__Exercise directions__. Copy the records below verbatim, from the first line through the line containing "PI = math.pi", inclusive, and output nothing else.

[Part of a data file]
————————

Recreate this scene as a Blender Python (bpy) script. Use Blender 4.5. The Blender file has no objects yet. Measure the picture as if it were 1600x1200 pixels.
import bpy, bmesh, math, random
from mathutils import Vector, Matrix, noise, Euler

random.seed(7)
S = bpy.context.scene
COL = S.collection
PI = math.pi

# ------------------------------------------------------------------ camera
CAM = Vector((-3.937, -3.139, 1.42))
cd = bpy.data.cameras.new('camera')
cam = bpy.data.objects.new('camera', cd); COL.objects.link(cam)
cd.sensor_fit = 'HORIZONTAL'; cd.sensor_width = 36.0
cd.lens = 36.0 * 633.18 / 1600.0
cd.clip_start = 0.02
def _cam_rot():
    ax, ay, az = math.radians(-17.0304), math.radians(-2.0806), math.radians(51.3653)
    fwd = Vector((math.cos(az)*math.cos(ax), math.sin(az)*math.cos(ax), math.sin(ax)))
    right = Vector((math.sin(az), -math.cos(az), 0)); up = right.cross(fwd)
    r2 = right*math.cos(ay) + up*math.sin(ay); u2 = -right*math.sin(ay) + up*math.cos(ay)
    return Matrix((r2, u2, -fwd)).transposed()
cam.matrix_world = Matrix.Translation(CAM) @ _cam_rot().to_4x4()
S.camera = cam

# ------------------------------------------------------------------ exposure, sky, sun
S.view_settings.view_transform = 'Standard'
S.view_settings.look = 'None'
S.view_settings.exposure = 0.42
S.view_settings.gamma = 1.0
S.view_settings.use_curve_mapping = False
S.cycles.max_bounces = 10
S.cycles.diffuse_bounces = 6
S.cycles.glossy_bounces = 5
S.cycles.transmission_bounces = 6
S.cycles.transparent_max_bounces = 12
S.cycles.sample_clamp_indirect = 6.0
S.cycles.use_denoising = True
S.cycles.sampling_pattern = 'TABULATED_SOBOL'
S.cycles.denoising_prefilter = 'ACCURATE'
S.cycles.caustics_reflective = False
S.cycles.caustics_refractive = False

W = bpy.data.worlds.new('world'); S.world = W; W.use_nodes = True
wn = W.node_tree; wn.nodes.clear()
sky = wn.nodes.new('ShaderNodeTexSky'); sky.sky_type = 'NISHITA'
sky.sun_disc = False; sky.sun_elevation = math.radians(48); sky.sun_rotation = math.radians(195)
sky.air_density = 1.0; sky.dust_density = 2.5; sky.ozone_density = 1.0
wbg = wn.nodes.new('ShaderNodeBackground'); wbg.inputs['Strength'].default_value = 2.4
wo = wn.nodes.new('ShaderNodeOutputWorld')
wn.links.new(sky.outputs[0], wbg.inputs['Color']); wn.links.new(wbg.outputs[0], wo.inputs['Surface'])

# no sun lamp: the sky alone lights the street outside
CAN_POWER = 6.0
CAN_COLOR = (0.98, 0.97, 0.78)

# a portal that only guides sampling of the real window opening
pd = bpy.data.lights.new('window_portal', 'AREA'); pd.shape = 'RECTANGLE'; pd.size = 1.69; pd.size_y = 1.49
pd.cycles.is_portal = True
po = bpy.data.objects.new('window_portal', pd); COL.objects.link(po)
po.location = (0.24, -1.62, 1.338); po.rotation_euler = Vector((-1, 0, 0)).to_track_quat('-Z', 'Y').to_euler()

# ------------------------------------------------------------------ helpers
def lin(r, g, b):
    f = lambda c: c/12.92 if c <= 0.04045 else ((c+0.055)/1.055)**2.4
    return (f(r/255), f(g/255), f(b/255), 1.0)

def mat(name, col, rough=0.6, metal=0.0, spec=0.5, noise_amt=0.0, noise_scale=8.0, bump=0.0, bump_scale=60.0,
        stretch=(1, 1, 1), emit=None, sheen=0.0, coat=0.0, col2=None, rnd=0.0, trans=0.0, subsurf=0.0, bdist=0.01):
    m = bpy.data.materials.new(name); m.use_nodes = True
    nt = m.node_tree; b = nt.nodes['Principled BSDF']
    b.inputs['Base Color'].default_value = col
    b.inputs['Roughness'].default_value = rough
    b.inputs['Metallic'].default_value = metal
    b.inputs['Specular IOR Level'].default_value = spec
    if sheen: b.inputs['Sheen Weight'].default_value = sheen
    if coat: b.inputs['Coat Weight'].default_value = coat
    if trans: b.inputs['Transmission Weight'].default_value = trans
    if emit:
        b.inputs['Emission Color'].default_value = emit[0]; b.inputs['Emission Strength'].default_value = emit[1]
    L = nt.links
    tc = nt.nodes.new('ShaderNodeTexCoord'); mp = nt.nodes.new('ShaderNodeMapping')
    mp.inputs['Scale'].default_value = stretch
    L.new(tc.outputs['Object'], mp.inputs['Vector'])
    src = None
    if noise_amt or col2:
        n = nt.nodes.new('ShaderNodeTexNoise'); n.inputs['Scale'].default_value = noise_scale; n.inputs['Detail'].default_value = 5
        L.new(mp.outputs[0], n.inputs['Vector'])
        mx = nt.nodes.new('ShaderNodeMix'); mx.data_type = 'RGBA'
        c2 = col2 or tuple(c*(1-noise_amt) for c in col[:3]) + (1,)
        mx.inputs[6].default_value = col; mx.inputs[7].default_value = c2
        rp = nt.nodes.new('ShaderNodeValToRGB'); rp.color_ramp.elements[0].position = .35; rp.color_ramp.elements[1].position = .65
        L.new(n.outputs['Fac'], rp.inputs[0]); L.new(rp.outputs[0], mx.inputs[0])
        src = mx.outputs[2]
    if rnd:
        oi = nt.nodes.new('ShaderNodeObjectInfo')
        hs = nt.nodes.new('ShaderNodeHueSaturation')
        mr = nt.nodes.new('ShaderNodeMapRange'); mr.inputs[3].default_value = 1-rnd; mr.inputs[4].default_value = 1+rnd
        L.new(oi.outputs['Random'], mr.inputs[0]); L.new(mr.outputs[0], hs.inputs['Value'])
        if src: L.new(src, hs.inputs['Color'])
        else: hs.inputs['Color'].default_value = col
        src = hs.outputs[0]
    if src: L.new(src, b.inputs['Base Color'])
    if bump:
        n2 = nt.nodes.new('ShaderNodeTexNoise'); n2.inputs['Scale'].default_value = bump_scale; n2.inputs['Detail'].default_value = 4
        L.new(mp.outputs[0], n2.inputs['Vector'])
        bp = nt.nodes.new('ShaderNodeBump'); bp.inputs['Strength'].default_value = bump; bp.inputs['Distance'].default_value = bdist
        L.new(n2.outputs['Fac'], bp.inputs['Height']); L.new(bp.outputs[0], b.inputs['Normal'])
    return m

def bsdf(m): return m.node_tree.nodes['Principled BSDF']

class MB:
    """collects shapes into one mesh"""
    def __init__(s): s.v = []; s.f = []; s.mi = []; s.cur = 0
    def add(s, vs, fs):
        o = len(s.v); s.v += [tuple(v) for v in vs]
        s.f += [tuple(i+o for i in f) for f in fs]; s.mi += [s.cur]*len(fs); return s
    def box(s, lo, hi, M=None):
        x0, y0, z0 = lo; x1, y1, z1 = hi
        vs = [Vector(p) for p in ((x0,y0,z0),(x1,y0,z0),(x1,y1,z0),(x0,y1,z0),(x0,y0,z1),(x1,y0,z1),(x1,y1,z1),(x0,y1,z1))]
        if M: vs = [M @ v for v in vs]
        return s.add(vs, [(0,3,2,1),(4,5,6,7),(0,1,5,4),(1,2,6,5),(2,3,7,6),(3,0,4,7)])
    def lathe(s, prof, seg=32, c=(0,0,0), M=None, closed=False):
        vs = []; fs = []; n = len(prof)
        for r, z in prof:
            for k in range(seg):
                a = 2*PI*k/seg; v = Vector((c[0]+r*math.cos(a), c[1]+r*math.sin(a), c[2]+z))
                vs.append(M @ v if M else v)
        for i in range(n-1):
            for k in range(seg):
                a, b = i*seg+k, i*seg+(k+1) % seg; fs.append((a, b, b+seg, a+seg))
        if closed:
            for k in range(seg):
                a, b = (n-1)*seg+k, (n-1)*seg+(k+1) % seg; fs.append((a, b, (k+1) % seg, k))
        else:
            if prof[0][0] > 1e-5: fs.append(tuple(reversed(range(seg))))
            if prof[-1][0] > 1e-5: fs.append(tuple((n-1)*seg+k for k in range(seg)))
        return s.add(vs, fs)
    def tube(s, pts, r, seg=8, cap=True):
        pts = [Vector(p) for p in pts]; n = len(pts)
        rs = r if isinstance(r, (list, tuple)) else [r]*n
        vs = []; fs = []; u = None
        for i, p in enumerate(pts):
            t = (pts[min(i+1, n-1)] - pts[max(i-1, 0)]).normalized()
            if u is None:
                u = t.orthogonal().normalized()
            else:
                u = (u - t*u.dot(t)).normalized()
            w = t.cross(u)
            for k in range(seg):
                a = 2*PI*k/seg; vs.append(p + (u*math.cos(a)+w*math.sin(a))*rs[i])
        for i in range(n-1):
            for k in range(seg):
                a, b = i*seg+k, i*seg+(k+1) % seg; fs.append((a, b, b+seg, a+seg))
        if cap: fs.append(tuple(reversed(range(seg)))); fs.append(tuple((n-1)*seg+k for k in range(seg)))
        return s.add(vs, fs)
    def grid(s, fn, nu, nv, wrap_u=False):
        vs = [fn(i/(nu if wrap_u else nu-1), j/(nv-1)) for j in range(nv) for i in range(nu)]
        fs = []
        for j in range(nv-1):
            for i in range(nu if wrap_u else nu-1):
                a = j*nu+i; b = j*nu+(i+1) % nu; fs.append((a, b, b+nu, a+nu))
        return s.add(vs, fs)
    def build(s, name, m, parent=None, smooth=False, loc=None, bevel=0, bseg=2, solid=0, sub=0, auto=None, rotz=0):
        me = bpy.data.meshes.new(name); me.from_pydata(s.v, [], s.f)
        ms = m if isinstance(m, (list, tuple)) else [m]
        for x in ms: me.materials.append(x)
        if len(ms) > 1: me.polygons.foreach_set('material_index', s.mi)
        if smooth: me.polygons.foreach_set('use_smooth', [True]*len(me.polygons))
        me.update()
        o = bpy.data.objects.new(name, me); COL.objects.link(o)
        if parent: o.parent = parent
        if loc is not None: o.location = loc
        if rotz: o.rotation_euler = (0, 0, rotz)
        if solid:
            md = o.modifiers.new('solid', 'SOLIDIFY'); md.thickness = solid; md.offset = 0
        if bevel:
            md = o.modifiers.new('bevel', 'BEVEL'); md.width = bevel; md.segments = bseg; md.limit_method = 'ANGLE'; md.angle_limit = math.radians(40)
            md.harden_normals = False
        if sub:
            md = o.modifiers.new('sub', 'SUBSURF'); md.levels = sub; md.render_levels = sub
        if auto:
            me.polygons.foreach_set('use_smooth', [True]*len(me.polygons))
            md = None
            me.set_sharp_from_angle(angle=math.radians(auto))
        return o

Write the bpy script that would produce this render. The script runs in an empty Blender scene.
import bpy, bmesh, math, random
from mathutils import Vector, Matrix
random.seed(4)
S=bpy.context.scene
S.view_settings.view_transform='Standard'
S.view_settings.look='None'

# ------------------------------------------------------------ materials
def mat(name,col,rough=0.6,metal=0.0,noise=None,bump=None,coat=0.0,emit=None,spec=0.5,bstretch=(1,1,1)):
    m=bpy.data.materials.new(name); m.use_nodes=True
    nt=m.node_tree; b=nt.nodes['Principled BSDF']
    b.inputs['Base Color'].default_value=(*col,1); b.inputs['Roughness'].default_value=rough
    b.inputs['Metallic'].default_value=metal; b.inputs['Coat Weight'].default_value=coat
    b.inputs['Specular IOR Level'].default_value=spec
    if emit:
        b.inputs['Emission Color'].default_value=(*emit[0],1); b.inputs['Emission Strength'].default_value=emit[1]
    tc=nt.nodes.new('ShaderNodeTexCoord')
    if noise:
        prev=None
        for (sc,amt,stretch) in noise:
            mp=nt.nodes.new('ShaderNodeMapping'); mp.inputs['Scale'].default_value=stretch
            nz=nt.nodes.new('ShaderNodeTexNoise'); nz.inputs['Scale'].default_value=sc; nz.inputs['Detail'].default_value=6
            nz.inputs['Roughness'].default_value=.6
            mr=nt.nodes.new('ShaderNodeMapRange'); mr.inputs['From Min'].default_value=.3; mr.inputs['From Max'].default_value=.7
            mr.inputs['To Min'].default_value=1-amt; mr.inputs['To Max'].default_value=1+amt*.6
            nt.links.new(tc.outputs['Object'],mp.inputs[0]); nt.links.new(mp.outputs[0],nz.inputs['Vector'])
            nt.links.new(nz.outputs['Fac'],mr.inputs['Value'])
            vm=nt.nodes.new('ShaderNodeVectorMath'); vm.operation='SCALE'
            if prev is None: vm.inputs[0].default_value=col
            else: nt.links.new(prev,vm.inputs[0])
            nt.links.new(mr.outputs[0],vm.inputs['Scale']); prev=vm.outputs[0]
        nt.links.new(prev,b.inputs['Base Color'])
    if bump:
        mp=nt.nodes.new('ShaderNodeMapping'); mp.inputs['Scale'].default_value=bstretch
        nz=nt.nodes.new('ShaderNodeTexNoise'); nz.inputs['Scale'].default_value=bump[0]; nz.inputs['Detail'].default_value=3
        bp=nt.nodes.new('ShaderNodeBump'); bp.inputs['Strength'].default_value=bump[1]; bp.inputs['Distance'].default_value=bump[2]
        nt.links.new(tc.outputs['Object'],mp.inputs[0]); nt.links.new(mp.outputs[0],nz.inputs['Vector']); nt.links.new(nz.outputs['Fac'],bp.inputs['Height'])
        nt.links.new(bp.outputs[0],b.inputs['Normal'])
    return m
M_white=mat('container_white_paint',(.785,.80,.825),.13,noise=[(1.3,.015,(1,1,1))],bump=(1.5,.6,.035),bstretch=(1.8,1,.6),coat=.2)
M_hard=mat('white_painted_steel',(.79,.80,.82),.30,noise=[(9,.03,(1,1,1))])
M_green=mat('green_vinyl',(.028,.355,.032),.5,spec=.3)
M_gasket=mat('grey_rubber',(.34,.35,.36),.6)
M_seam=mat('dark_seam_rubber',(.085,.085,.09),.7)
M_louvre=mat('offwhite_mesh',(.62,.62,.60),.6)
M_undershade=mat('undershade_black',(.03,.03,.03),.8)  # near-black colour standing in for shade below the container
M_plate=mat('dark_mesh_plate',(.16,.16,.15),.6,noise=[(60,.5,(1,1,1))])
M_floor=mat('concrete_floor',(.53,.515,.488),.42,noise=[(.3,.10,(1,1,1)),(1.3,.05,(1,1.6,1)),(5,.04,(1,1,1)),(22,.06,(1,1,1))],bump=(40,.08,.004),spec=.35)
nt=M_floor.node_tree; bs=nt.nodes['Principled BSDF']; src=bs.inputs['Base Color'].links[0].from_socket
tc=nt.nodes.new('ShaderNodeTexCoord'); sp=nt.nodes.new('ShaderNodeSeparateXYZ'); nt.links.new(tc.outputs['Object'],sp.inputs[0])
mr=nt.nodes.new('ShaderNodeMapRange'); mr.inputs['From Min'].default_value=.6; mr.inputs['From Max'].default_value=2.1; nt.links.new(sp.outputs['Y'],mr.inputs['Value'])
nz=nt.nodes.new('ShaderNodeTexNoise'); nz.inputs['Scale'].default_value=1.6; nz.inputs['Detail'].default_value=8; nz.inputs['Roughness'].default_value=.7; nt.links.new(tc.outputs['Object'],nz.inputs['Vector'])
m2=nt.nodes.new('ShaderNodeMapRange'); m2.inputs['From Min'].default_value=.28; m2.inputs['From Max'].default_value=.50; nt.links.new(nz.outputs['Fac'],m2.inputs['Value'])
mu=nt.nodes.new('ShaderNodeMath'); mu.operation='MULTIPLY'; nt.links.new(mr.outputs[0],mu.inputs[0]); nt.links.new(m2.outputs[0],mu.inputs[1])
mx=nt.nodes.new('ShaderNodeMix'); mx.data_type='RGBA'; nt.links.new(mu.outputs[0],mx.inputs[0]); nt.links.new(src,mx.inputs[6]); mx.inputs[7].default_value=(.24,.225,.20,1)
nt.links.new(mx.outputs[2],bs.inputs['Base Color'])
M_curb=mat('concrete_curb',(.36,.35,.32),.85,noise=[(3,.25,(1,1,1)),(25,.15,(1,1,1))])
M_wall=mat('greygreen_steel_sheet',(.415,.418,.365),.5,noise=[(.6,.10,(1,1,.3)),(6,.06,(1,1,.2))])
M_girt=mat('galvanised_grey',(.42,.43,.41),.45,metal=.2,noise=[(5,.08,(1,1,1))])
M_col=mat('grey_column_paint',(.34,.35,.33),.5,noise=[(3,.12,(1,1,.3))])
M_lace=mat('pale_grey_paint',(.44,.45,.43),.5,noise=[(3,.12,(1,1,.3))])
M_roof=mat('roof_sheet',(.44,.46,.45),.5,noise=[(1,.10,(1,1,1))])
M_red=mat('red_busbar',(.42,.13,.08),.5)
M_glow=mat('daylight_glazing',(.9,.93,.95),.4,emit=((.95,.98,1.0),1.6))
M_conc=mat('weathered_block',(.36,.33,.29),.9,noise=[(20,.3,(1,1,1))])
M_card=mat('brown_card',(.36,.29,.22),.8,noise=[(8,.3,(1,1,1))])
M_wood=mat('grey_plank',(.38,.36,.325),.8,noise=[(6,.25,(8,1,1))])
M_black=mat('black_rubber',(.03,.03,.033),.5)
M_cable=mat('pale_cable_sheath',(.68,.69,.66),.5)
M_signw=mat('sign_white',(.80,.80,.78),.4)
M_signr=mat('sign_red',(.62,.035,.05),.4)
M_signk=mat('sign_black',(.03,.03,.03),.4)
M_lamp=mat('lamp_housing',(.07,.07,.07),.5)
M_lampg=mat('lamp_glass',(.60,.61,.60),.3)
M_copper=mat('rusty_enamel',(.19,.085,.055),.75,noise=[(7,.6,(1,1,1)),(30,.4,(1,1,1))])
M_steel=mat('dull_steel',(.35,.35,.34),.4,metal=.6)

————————

__Reply to the exercise__.
Recreate this scene as a Blender Python (bpy) script. Use Blender 4.5. The Blender file has no objects yet. Measure the picture as if it were 1600x1200 pixels.
import bpy, bmesh, math, random
from mathutils import Vector, Matrix, noise, Euler

random.seed(7)
S = bpy.context.scene
COL = S.collection
PI = math.pi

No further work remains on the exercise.